» EXERCISE PROMPT
Go through the material below, count the lines with the word "wide", and reply with the count alone.

● ● ●

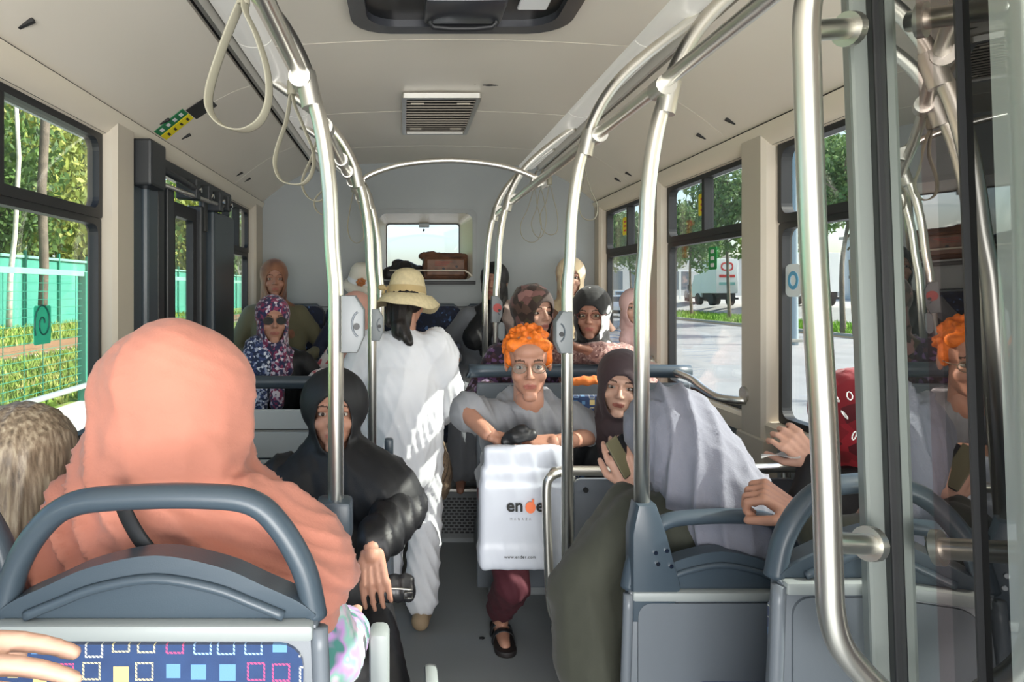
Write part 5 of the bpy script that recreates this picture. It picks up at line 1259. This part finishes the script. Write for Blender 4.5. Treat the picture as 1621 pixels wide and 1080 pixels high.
# --- 7 standing woman in white with the straw hat
f = person('person standing in white blouse and trousers with a wide straw hat, seen from behind', P(645, 478, 3.16), yaw=PI-.35, bodyyaw=PI-.15, pitch=-.12, pelvis=(-.01, 3.14, .80), s=.95, sk='b',
           feet=[(-.08, 3.22, 0), (.075, 3.02, 0)], el=((-.27, 3.15, .98), (.20, 3.16, .95)), L=dict(p=(-.15, 3.38, .95), d=(.3, .8, .1), pn=(0, 0, -1), curl=.9, side=1), R=dict(p=(.165, 3.32, .86), d=(.0, .3, -.9), pn=(-1, 0, 0), curl=1.0, side=1), base=(0, 3.12, 0))
B7 = f.pv
top(f, 'blouse', c_white, fat=1.12, sleeve=1.75, slen=1.15, amp=.013, freq=22, seed=9, voxel=.010, extra=[('c', f.W, f.pv+Vector((0, 0, -.12)), .19, .17), ('c', f.pv+Vector((-.07, 0, .1)), f.pv+Vector((-.11, 0, -.13)), .13, .12), ('c', f.pv+Vector((.06, 0, .1)), f.pv+Vector((.07, 0, -.10)), .12, .10)])
trousers(f, 'trousers', c_white, w=1.25, amp=.012)
for i in (0, 1): shoe(f, i, M('tan sandal', srgb('a08a6e'), .7), 'sandal')
m_dkhair = M('dark brown hair', (.012, .009, .008), .45, bump=(150, .5))
hair(f, [('e', (0, -.025, .01), (.084, .100, .075)), ('c', (0, -.07, -.02), (.015, -.12, -.15), .055, .04), ('c', (.015, -.12, -.13), (.07, -.145, -.20), .042, .018), ('c', (-.04, -.06, -.02), (-.05, -.08, -.10), .04, .03)], m_dkhair, .003, 110)
hat(f, m_straw, m_ribbon, 'straw_hat', bow=-1, tilt=.0, rb=.162, drop=.045, zc=.035)
bg_ = thing('woven_bag', 'brown netted woven bag hanging beside the white trousers', 'bag', (.17, 3.22, .45))
m_net = M('brown woven cord', srgb('6b5a48'), .85, var=(150, .5), bump=(220, 1, .004))
me = sculpt([('e', (.175, 3.22, .60), (.045, .09, .12)), ('c', (.175, 3.22, .66), (.17, 3.22, .74), .035, .02)], .007, 3); wrinkle(me, .003, 70, (.2, 1, 1), 3); link('bag_body', me, m_net, bg_)
cords = bmesh.new()
for k_ in range(10):
    a = k_*.63; T(cords, smooth_path([(.175+.047*math.cos(a+q*.5)*math.sin(PI*(q+.3)/5.3), 3.22+.093*math.sin(a+q*.5)*math.sin(PI*(q+.3)/5.3), .49+.05*q) for q in range(6)], 3), .0022, 5)
obj('netting', cords, M('dark cord', srgb('40352b'), .9), bg_, True)
obj('bag_handle', tube([(.172, 3.18, .74), (.168, 3.24, .84), (.166, 3.32, .86), (.172, 3.27, .74)], .006, 8, 5), m_net, bg_, True)
# --- 8 black hijab at the back
f = sit('person in a black headscarf and grey coat at the back, behind the two thin poles', P(782, 447, 4.3), (.47, 4.44, .93), -.35, -.1, fl_=.31, s=.97, sk='c')
top(f, 'coat', c_greyc, sleeve=1.25, fat=1.0, seed=4); skirt(f, 'skirt', c_greyc)
hj = hijab(f, c_black, amp=.005, chest=.28, drape=1.25, extra=[('c', f.N, f.N+Vector((-.13, -.06, -.17)), .09, .08)])
garment(f, 'shawl', c_shawl, [('c', f.N+Vector((.09, -.03, -.02)), f.N+Vector((.17, -.07, -.2)), .085, .07), ('c', f.N+Vector((.14, -.07, -.12)), f.N+Vector((.05, -.14, -.24)), .05, .04)], .009, 3, .007, 36, (1, .2, .5), 4)
# --- 9 patterned brown scarf
f = sit('person in a dark brown blotched headscarf and flowered dress looking right', P(846, 495, 3.5), (.64, 3.70, .70), .45, 0, fl_=.15, feet=[(.54, 3.36, .15), (.74, 3.36, .15)], s=1.03, sk='a',
        R=dict(p=P(775, 612, 3.32), d=(.5, -.4, -.5), pn=(.3, .8, -.4), curl=.5, side=1))
top(f, 'dress', c_flor2, sleeve=1.3, fat=1.1, seed=3); skirt(f, 'skirt', c_flor2)
hijab(f, c_brpat, amp=.007, tight=1.1, chest=.2, freq=30, face=(.053, .082))
# --- 10 beige scarf back right
f = sit('person in a cream and tan headscarf in the back right corner', P(903, 440, 4.32), (1.02, 4.44, .93), -.25, 0, fl_=.31, s=1.0, sk='a')
top(f, 'coat', cloth('brown cloth', '7a5a48'), seed=4, sleeve=1.2); skirt(f, 'skirt', c_navy)
hijab(f, c_beige, amp=.006, drape=1.2, chest=.25)
# --- 11 black and grey scarf, glasses, reaching arm
f = sit('person in glasses and a black and pale grey headscarf reaching out one hand', P(936, 497, 3.42), (.93, 3.64, .70), -.4, -.15, fl_=.15, feet=[(1.0, 3.36, .15), (.85, 3.36, .15)], s=1.0, sk='c', pitch=-.1,
        R=dict(p=P(935, 556, 3.1), d=(-.9, -.15, .25), pn=(0, .2, 1), curl=.35, side=1, s=1.05), el=(None, P(992, 566, 3.22)))
top(f, 'knitted_jacket', c_knit, sleeve=1.35, fat=1.05, seed=3); skirt(f, 'skirt', c_navy)
hijab(f, c_bw, amp=.006, tight=1.06, chest=.16, freq=26, face=(.055, .080)); glasses(f, col=M('reddish spectacle frame', srgb('6b2a22'), .3))
# --- 11b striped blouse by the window
f = sit('person in a blue and white striped blouse by the rear right window', P(1003, 487, 3.72), (1.14, 3.80, .72), -.1, 0, fl_=.15, s=.78, feet=[(1.05, 3.5, .15), (1.2, 3.5, .15)], sk='d')
top(f, 'striped_blouse', c_stripe, seed=3, sleeve=1.1, fat=1.05); skirt(f, 'skirt', c_white); hijab(f, M('pale pink scarf', srgb('dcb9b4'), .8), chest=.05, drape=.8)
# --- 12 woman with orange hair and grey t-shirt
f = sit('person with short orange hair and round glasses in a grey t-shirt holding a white bag', P(836, 575, 2.6), (.49, 2.95, .60), -.12, 0, s=1.06, sk='b', pitch=-.12, roll=.03,
        feet=[(.66, 2.90, 0), (.405, 2.93, 0)], el=(P(942, 690, 2.72), P(733, 648, 2.62)),
        R=dict(p=P(772, 688, 2.47), d=(.9, -.1, -.25), pn=(-.1, .3, -1), curl=.9, side=-1), L=dict(p=P(884, 700, 2.44), d=(-.95, -.1, -.1), pn=(.1, .6, -.8), curl=1.05, side=1, s=1.05))
m_or = M('vivid orange hair', srgb('e8741c'), .6, var=(45, .35), bump=(220, .8, .003))
curls = [('e', (0, -.03, .045), (.083, .098, .084)), ('c', (-.055, .042, .070), (.055, .042, .072), .024, .026), ('e', (.07, .0, .02), (.016, .03, .04)), ('e', (-.07, .0, .02), (.016, .03, .04))]
r_ = np.random.default_rng(4)
for _ in range(190):
    v = r_.normal(0, 1, 3); v /= np.linalg.norm(v)
    if v[2] < -.25 or (v[1] > .35 and v[2] < .55): continue
    curls.append(('e', (float(v[0]*.082), float(v[1]*.095-.028), float(v[2]*.083+.048)), (float(r_.uniform(.007, .0125)),)*3, None, 2))
hair(f, curls, m_or, .003, 120, (1, 1, 1), voxel=.0042)
top(f, 't_shirt', c_tee, fat=1.0, sleeve=1.25, slen=.72, amp=.014, freq=22, k=(1, .3, .5), seed=11, voxel=.009)
trousers(f, 'trousers', c_maroon, w=.95)
glasses(f, col=M('bronze spectacle frame', srgb('7a6a58'), .35))
for i in (0, 1):
    so = garment(f, 'sandal', M('black rubber sandal', (.015, .012, .012), .6), [('c', Vector(f.feet[i])+Vector((0, .05, .012)), Vector(f.feet[i])+Vector((0, -.15, .012)), .040, .046)], .006, 2, 0)
    c = coords(so.data); c[:, 2] = np.clip(c[:, 2], .0, .022); setco(so.data, c)
    for yy in (-.03, -.095):
        q = Vector(f.feet[i]); obj('sandal_strap', T(bmesh.new(), smooth_path([q+Vector((-.046, yy, .012)), q+Vector((-.035, yy, .05)), q+Vector((0, yy, .066)), q+Vector((.035, yy, .05)), q+Vector((.046, yy, .012))], 4), .01, 8, False, (.003, .018), (0, 0.001, 1)), m_black, so, True)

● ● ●

» WORKED SOLUTION
2